Leave out every picture, then transcribe the rest of the listing exactly.

--- Available data ---
++++++++++

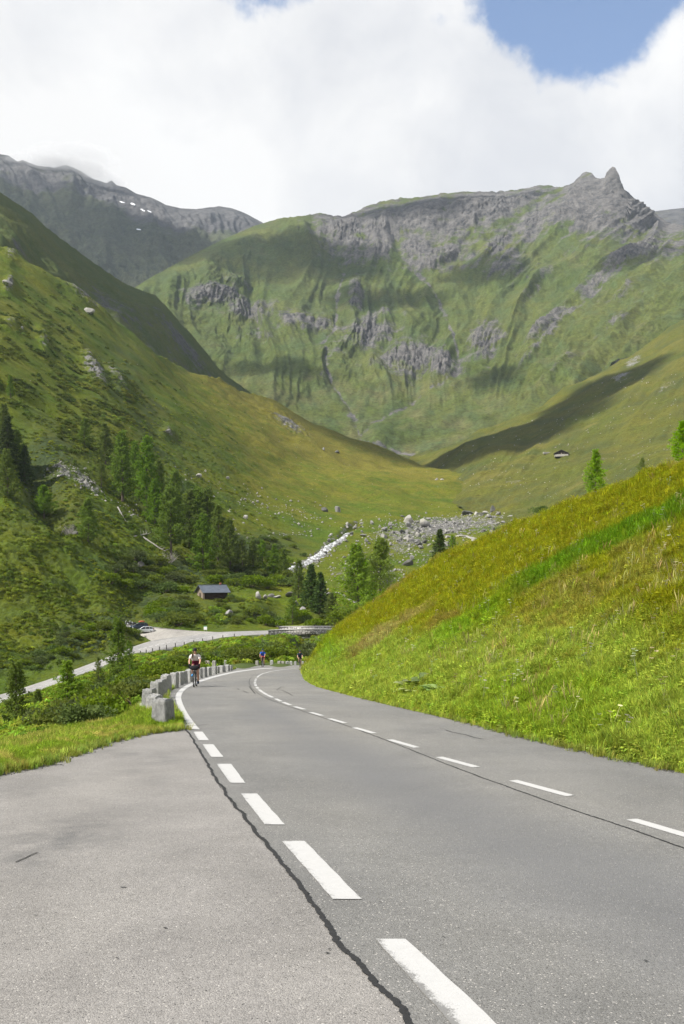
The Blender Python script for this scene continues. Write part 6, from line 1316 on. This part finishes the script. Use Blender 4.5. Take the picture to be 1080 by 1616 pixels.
def motorcycle(P, rz, mat, label):
    m = empty('motorcycle', tuple(P), rz); tag(m, label, 'motorcycle', 'motorcycles at the parking place')
    for x in (0.72, -0.72): w = empty('wheel', (x, 0, 0.31)); w.parent = m; ring('tyre', 0.31, 0.14, M_tyre, w, (0, 0, 0), inner=0.22); ring('rim', 0.21, 0.07, M_rim, w, (0, 0, 0))
    bm_obj('fuel_tank', loft([(0.38, 0.72, 0.82, 0.08), (0.2, 0.62, 0.98, 0.19), (-0.1, 0.62, 0.92, 0.17), (-0.25, 0.7, 0.84, 0.1)], 10, 2.4), mat, m, True); bm_obj('seat', loft([(-0.15, 0.74, 0.84, 0.12), (-0.5, 0.74, 0.86, 0.16), (-0.85, 0.82, 0.94, 0.1)], 10, 2.6), M_black, m, True); bm_obj('engine', loft([(0.3, 0.3, 0.6, 0.16), (0.0, 0.22, 0.64, 0.22), (-0.3, 0.3, 0.6, 0.16)], 10, 3), M_metal, m, True)
    V, Fq = join([tube_np([(0.72, s * 0.09, 0.31), (0.45, s * 0.09, 0.95)], [0.03, 0.03], 6) for s in (-1, 1)]); obj('fork', mesh_np('fork', V, Fq, [M_metal], True), m); V, Fq = tube_np([(0.25, -0.36, 1.02), (0.42, -0.15, 1.02), (0.42, 0.15, 1.02), (0.25, 0.36, 1.02)], [0.018] * 4, 6); obj('handlebar', mesh_np('handlebar', V, Fq, [M_black], True), m)
    bm_obj('windscreen', loft([(0.58, 0.85, 0.95, 0.14), (0.5, 0.9, 1.25, 0.17), (0.46, 1.0, 1.3, 0.12)], 10, 2.4), M_white, m, True); bm_obj('headlight', loft([(0.66, 0.84, 0.94, 0.06), (0.58, 0.8, 0.98, 0.1), (0.5, 0.82, 0.96, 0.08)], 10, 2.2), M_lamp, m, True); boxobj('pannier', (-0.7, 0.27, 0.6), (0.45, 0.18, 0.34), M_black, m, 0, 0.03); boxobj('pannier', (-0.7, -0.27, 0.6), (0.45, 0.18, 0.34), M_black, m, 0, 0.03); boxobj('stand', (0.0, -0.12, 0.14), (0.06, 0.05, 0.3), M_metal, m)
motorcycle(spot(208.5, 987.5), R(170), M_white, 'white and black motorcycle at the back of the parking place'); motorcycle(spot(202.5, 987.2), R(185), M_black, 'black motorcycle left of the white one at the parking place')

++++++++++

--- Solution to this problem ---
The Blender Python script for this scene continues. Write part 6, from line 1316 on. This part finishes the script. Use Blender 4.5. Take the picture to be 1080 by 1616 pixels.
def motorcycle(P, rz, mat, label):
    m = empty('motorcycle', tuple(P), rz); tag(m, label, 'motorcycle', 'motorcycles at the parking place')
    for x in (0.72, -0.72): w = empty('wheel', (x, 0, 0.31)); w.parent = m; ring('tyre', 0.31, 0.14, M_tyre, w, (0, 0, 0), inner=0.22); ring('rim', 0.21, 0.07, M_rim, w, (0, 0, 0))
    bm_obj('fuel_tank', loft([(0.38, 0.72, 0.82, 0.08), (0.2, 0.62, 0.98, 0.19), (-0.1, 0.62, 0.92, 0.17), (-0.25, 0.7, 0.84, 0.1)], 10, 2.4), mat, m, True); bm_obj('seat', loft([(-0.15, 0.74, 0.84, 0.12), (-0.5, 0.74, 0.86, 0.16), (-0.85, 0.82, 0.94, 0.1)], 10, 2.6), M_black, m, True); bm_obj('engine', loft([(0.3, 0.3, 0.6, 0.16), (0.0, 0.22, 0.64, 0.22), (-0.3, 0.3, 0.6, 0.16)], 10, 3), M_metal, m, True)
    V, Fq = join([tube_np([(0.72, s * 0.09, 0.31), (0.45, s * 0.09, 0.95)], [0.03, 0.03], 6) for s in (-1, 1)]); obj('fork', mesh_np('fork', V, Fq, [M_metal], True), m); V, Fq = tube_np([(0.25, -0.36, 1.02), (0.42, -0.15, 1.02), (0.42, 0.15, 1.02), (0.25, 0.36, 1.02)], [0.018] * 4, 6); obj('handlebar', mesh_np('handlebar', V, Fq, [M_black], True), m)
    bm_obj('windscreen', loft([(0.58, 0.85, 0.95, 0.14), (0.5, 0.9, 1.25, 0.17), (0.46, 1.0, 1.3, 0.12)], 10, 2.4), M_white, m, True); bm_obj('headlight', loft([(0.66, 0.84, 0.94, 0.06), (0.58, 0.8, 0.98, 0.1), (0.5, 0.82, 0.96, 0.08)], 10, 2.2), M_lamp, m, True); boxobj('pannier', (-0.7, 0.27, 0.6), (0.45, 0.18, 0.34), M_black, m, 0, 0.03); boxobj('pannier', (-0.7, -0.27, 0.6), (0.45, 0.18, 0.34), M_black, m, 0, 0.03); boxobj('stand', (0.0, -0.12, 0.14), (0.06, 0.05, 0.3), M_metal, m)
motorcycle(spot(208.5, 987.5), R(170), M_white, 'white and black motorcycle at the back of the parking place'); motorcycle(spot(202.5, 987.2), R(185), M_black, 'black motorcycle left of the white one at the parking place')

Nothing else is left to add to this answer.